Published in the Current
While college applications still loom for some, 40 percent of the Cape senior class already is finding out whether they got into the colleges of their choice.
Of the 110 students in the Cape Elizabeth High senior class, 22 applied for early decision and another 22 applied for early action. Early decision is binding, meaning a student applies to only one school, and promises to attend that school if accepted. Early action is non-binding, and allows the student to apply to more than one college at once or to some early-action and others under regular admissions deadlines.
Knowing ahead of time is nice, but money complicates the issue. At most colleges and universities, financial aid packages are created at the same time as admissions decisions, meaning an early-decision applicant may end up with a less appealing aid package and have no choice but to accept it. Early-action and regular applicants can review several financial aid offers before making a final decision about which school to attend.
Individual decisions
One Cape senior who has decided not to apply early anywhere is David Kramer. He is looking at seven schools.
Kramer, who wants to major in civil engineering, has visited all of the schools he is considering, and is impressed with their programs. He had considered applying early decision at Tufts, but had second thoughts.
“What if some other school is just as good or better?” Kramer asked. Instead of deciding now, he will wait to see which schools admit him and go back for a second visit.
None of the schools on his list offer early action, but all do offer early decision applications.
“I probably would have done that (early action) if it was an option,” Kramer said.
He said early decision has its benefits, but not for him. “It’s good for people who know exactly where they want to go,” he said. “I really couldn’t decide.”
Meghan Donovan, CEHS class of 2001 and now a student at George Washington University in Washington, D.C., did not apply early decision, though after one particular college visit she initially wanted to. She was glad her mother, who works in the high school’s guidance office, suggested she wait.
She wrote in an e-mail to The Current, “Fall is a very stressful time, with one of the most stressful semesters of high school in full swing, SATs and a host of other distractions. It is therefore wise, I believe, to take the extra time to do regular decision.”
“My applications were better presented and composed because of the extra time waiting provided me,” Donovan wrote.
Amanda Gann, a senior who applied early action to Harvard and to Georgetown, said she was applying early to get her ball rolling before the real time crunch hit over the holidays.
“I wanted to get my act together early,” Gann said.
She is applying to six or seven schools, she said, but she wasn’t sure what was really her top-choice school.
“I’m not very good at making up my mind. Your mind changes from day to day,” she said.
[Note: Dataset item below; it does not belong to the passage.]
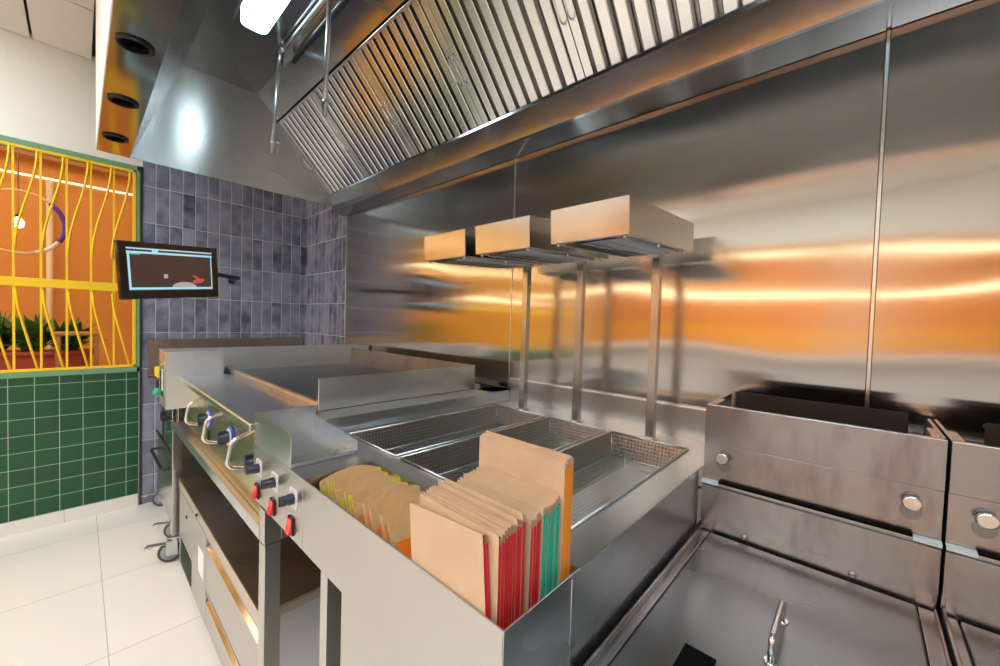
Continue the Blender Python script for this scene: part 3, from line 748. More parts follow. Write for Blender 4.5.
# ================================================================== GRIDDLE
gr = thing('griddle', 'wide steel griddle with dark cooking plate and high side guards', 'griddle', (-1.75, 0.75, 0.98))
GZ = 1.0
b = MB(); b.box(-2.29, -1.2065, 0.318, 0.505, GZ - 0.003, GZ); b.prism([(0.318, GZ), (0.314, GZ - 0.004), (0.314, GZ - 0.022), (0.318, GZ - 0.022)], 'X', -2.29, -1.2065)
b.box(-1.2355, -1.131, 0.491, 1.300, GZ - 0.003, GZ); b.box(-2.3755, -1.131, 1.185, 1.300, GZ - 0.003, GZ)
obj('top_ledge', b, M['steel'], gr, bevel=0.001)
b = MB(); b.box(-1.1335, -1.131, 0.4905, 1.300, DZ + 0.001, GZ - 0.0032); b.box(-1.2045, -1.131, 0.4885, 0.4905, DZ + 0.001, GZ - 0.0032); obj('side_curb', b, M['steel_y'], gr)
b = MB(); b.box(-2.375, -1.242, 0.5345, 1.178, 0.960, 1.006); obj('cooking_plate', b, M['griddle'], gr, bevel=0.002)
b = MB()
segs = [-2.376, -2.06, -1.70, -1.242]
for i in range(3): b.prism([(0.506, GZ - 0.01), (0.506, GZ + 0.018), (0.511, GZ + 0.027), (0.520, GZ + 0.031), (0.529, GZ + 0.026), (0.5335, GZ + 0.012), (0.534, 0.972), (0.530, 0.965)], 'X', segs[i] + 0.002, segs[i + 1] - 0.002)
obj('front_nosing', b, M['burnt'], gr, bevel=0.002)
b = MB(); b.box(-1.2415, -1.2370, 0.510, 1.184, GZ + 0.0005, 1.104); obj('side_guard', b, M['steel_y'], gr, bevel=0.0018)
b = MB(); b.box(-2.375, -1.242, 1.1795, 1.184, 0.975, 1.104); obj('back_guard', b, M['burnt'], gr, bevel=0.001)
b = MB(); b.box(-2.285, -1.225, 0.410, 1.178, 0.690, 0.9595); obj('burner_box', b, M['burner'], gr, bevel=0.003)
# end housing at the tiled side
b = MB(); b.box(-2.50, -2.290, 0.267, 0.484, 0.853, 1.112); b.box(-2.50, -2.376, 0.4842, 1.300, 0.853, 1.112)
b.box(-2.29, -2.2885, 0.361, 0.3635, 0.86, 1.112)
b.box(-2.51, -2.287, 0.264, 0.486, 1.112, 1.1155); b.box(-2.51, -2.373, 0.486, 1.300, 1.112, 1.1155)
obj('end_housing', b, M['housing'], gr, bevel=0.003)
b = MB(); b.box(-2.345, -2.302, 0.2655, 0.267, 1.068, 1.106); b.box(-2.34, -2.325, 0.2653, 0.2656, 1.075, 1.098, 1); obj('warning_label', b, [M['orange_label'], M['black']], gr)
b = MB(); b.box(-2.46, -2.33, 0.2645, 0.267, 0.90, 1.060); b.box(-2.40, -2.36, 0.2640, 0.2648, 0.93, 1.03, 1); obj('reflection_plate', b, [M['chrome'], M['dial']], gr, bevel=0.001)  # polished face; the pale patch is its white reflection put into colour
# sloping control fascia; its gold tint stands in for a yellow reflection
b = MB(); b.prism([(0.358, GZ - 0.004), (0.350, 0.726), (0.356, 0.726), (0.364, GZ - 0.004)], 'X', -2.29, -1.2065); obj('control_fascia', b, steel('gold_tinted_fascia', (0.78, 0.68, 0.44), 0.33, 'X'), gr, bevel=0.0008)
def fy(z): return 0.358 - (GZ - 0.004 - z) * 0.008 / 0.270
for kx in (-1.915, -1.605, -1.290):
    b = MB(); b.tube(bend([(kx, fy(0.962), 0.962), (kx + 0.01, 0.290, 0.943), (kx + 0.002, 0.280, 0.866), (kx, fy(0.846), 0.846)], 0.024, 7), 0.0055, 12)
    b.lathe([(0.010, 0), (0.010, 0.004)], (kx, fy(0.962), 0.962), (0, -1, 0), 12); b.lathe([(0.010, 0), (0.010, 0.004)], (kx, fy(0.846), 0.846), (0, -1, 0), 12)
    obj('knob_guard', b, M['chrome'], gr)
for kx in (-1.88, -1.56, -1.250):
    kz = 0.880; ky = fy(kz)
    b = MB(); b.lathe([(0.036, 0), (0.036, 0.006), (0.031, 0.008), (0.022, 0.008)], (kx, ky, kz), (0, -1, 0), 28); be = obj('bezel', b, M['blue'], gr)
    b = MB(); b.lathe([(0.030, 0.008), (0.030, 0.0095), (0.021, 0.0095)], (kx, ky, kz), (0, -1, 0), 28); obj('bezel_face', b, M['dial'], be)
    b = MB(); b.lathe([(0.020, 0.009), (0.020, 0.014), (0.016, 0.018), (0.014, 0.034), (0.013, 0.037)], (kx, ky, kz), (0, -1, 0), 24); b.box(kx - 0.008, kx + 0.008, ky - 0.040, ky - 0.016, kz - 0.024, kz + 0.024)
    obj('control_knob', b, M['navy'], gr, bevel=0.002)
    b = MB(); b.box(kx - 0.003, kx + 0.003, ky - 0.008, ky + 0.001, kz - 0.085, kz - 0.045); obj('dark_bar', b, M['black'], gr, bevel=0.001)  # thin dark bar below the knob
b = MB(); b.box(-1.262, -1.21, 1.243, 1.262, GZ, GZ + 0.008); b.box(-1.250, -1.244, 1.238, 1.266, GZ + 0.008, GZ + 0.015); b.box(-1.226, -1.220, 1.240, 1.264, GZ + 0.008, GZ + 0.013)
# clip lies on the griddle's top ledge
tag(obj('latch_clip', b, M['black'], None, bevel=0.001), 'small black clip lying on the ledge behind the griddle', 'clip')

# ================================================================== STAND (frame, rail channel, casters)
sd = thing('equipment_stand', 'stainless stand with channel rail and casters under the griddle', 'stand', (-1.9, 0.7, 0.0))
b = MB(); b.prism([(0.324, 0.702), (0.324, 0.738), (0.328, 0.738), (0.328, 0.724), (0.390, 0.724), (0.390, 0.718), (0.330, 0.718), (0.330, 0.702)], 'X', -2.60, -1.148)
obj('channel_rail', b, M['burnt' if False else 'steel'], sd)
b = MB(); b.box(-1.1475, -1.1085, 0.3255, 0.3255 + 0.040, 0.702, 0.7925); b.box(-1.1470, -1.1095, 0.366, 0.392, 0.703, 0.785); obj('gusset_post', b, M['steel_z'], sd, bevel=0.001)
for (x, y) in ((-2.60, 0.325), (-1.150, 0.325), (-2.60, 1.22), (-1.150, 1.22)):
    b = MB(); b.box(x, x + 0.042, y, y + 0.042, 0.135, 0.7015); lg = obj('leg', b, M['steel_z'], sd, bevel=0.003)
def caster(parent, x, y, z0=0.135, r=0.05, yaw=20):
    m = Matrix.Translation((x, y, 0)) @ Matrix.Rotation(R(yaw), 4, 'Z')
    def T(p): return m @ Vector(p)
    b = MB(); b.box(-0.03, 0.03, -0.03, 0.03, z0 - 0.006, z0, tf=m); b.lathe([(0.022, z0 - 0.025), (0.024, z0 - 0.006)], T((0, 0, 0)), (0, 0, 1), 16)
    for s_ in (-1, 1): b.prism([(-0.022, z0 - 0.025), (0.022, z0 - 0.025), (0.040, r - 0.008), (0.018, r - 0.014)], 'Y', s_ * 0.020, s_ * 0.0225) if False else b.box(-0.012, 0.036, s_ * 0.020, s_ * 0.0225, r - 0.012, z0 - 0.02, tf=m)
    b.box(-0.012, 0.030, -0.0225, 0.0225, z0 - 0.03, z0 - 0.025, tf=m)
    c = obj('caster', b, M['zinc'], parent, bevel=0.001)
    b = MB(); b.lathe([(0.012, -0.016), (r * 0.72, -0.0155), (r * 0.74, -0.012), (r * 0.74, 0.012), (r * 0.72, 0.0155), (0.012, 0.016)], T((0.024, 0, r)), m.to_3x3() @ Vector((0, 1, 0)), 24); obj('wheel', b, M['rubber'], c)
    b = MB(); b.lathe([(r * 0.70, -0.014), (r * 0.95, -0.014), (r, -0.009), (r, 0.009), (r * 0.95, 0.014), (r * 0.70, 0.014)], T((0.024, 0, r)), m.to_3x3() @ Vector((0, 1, 0)), 28); obj('tyre', b, M['tyre'], c)
    b = MB(); b.box(0.030, 0.110, -0.014, 0.014, z0 - 0.042, z0 - 0.037, tf=m); b.box(0.095, 0.125, -0.018, 0.018, z0 - 0.048, z0 - 0.040, tf=m); b.box(0.020, 0.040, -0.014, 0.014, z0 - 0.042, z0 - 0.025, tf=m); obj('brake_lever', b, M['zinc'], c, bevel=0.001)
caster(sd, -2.579, 0.346, 0.135, 0.052, -112)
caster(sd, -1.129, 0.346, 0.135, 0.052, 80)
caster(sd, -2.579, 1.24, 0.135, 0.052, 30); caster(sd, -1.129, 1.24, 0.135, 0.052, 60)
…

And early action has its payoff: if it’s successful, there’s a holiday present. “You find out in December.”
Allon Kahn got such a present, with an admission letter from Vassar College in Poughkeepsie, N.Y. He applied there under the school’s early decision program, and got his letter on a Saturday in December “at 1:45 p.m.” he said, adding that he greeted the mail carrier and started celebrating outside on the street as he read the letter.
“It was so clearly my first choice,” Kahn said. He researched a lot of colleges before going on a large tour of campuses in April. After the tour, he said, he was down to two schools at the top, and Vassar was ahead.
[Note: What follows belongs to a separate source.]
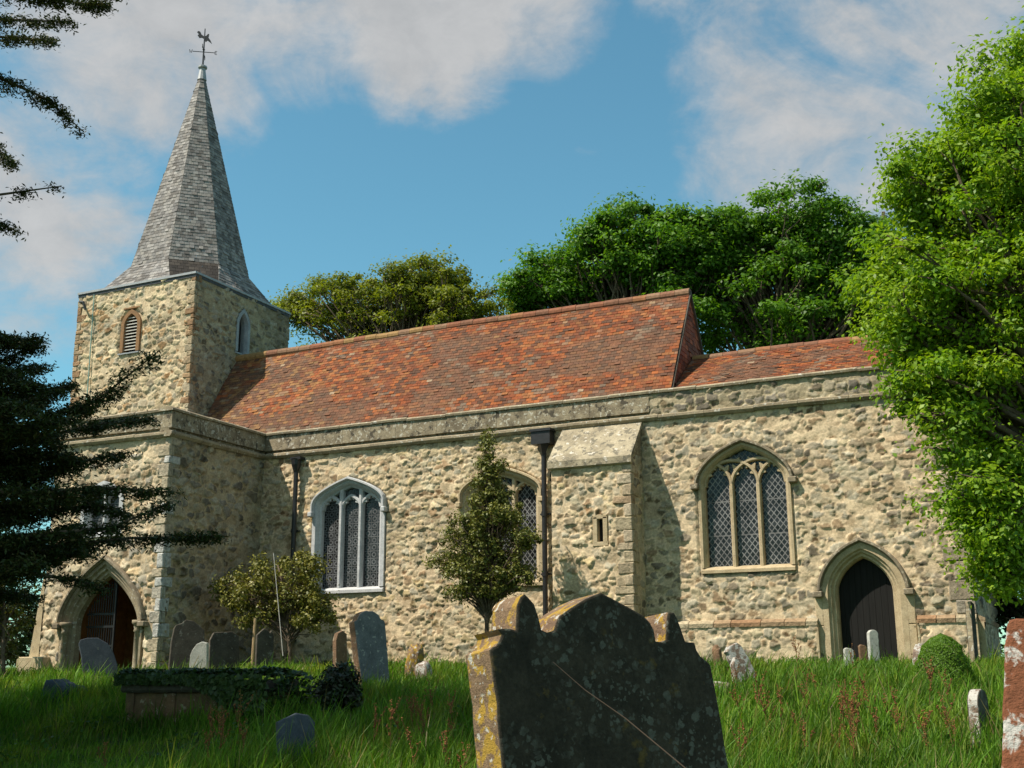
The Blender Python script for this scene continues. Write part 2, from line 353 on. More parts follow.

He visited Vassar again in early November, visiting classes and staying overnight. The visit clinched his decision. He recommends early decision for students who know where they want to go. He did caution that some people don’t get in early and are deferred to be considered as a regular applicant.
Kahn said some consider that a rejection, but it is not. “I would recommend early decision,” he said.
Big choices
One thing is certain. Cape students apply to, are accepted to, and attend good schools by any standards. A look at last year’s class can give a preview of where Cape graduates of 2002 could go.
The Cape class of 2001 sent 101 of 112 students to post-secondary education. Of that group, 95 went to four-year colleges, and the rest attended one- or two-year programs.
There were 81 students who went to schools outside Maine, and 72 went to private schools.
Some Cape graduates from 2001 stayed nearby, attending Bates, Bowdoin or Colby colleges, USM, SMTC, the University of Maine (in Orono and Fort Kent) and Maine College of Art.
Others left Maine but stayed in New England, at schools like Boston College, Boston University, Harvard, Yale, Dartmouth College, MIT, Northeastern University, Quinnipiac College and others.
Ranging further afield were students who went to Brigham Young University, Arizona State, Carleton College, Nashville (Tenn.) Auto Diesel College, Southwest Missouri University and University of Puget Sound.
Beyond the places Cape grads actually went last year are the schools where students were accepted.
Those schools include Brown and Princeton of the Ivy League, as well as “little Ivy League” members Vassar, Wesleyan and Wellesley.
Big schools like Florida State and the University of Connecticut have accepted Cape students, as have small colleges like Stonehill and Mary Washington colleges. Specialty schools like Massachusetts Maritime Academy and New England Conservatory have, too.
And many of the schools accept more than one Cape student, like Mount Holyoke, which accepted seven members of the class of 2001. Three of them attended.
Of the 19 Cape students accepted by the University of Maine, 5 attended, and two of the seven accepted at the University of New Hampshire ended up at that school.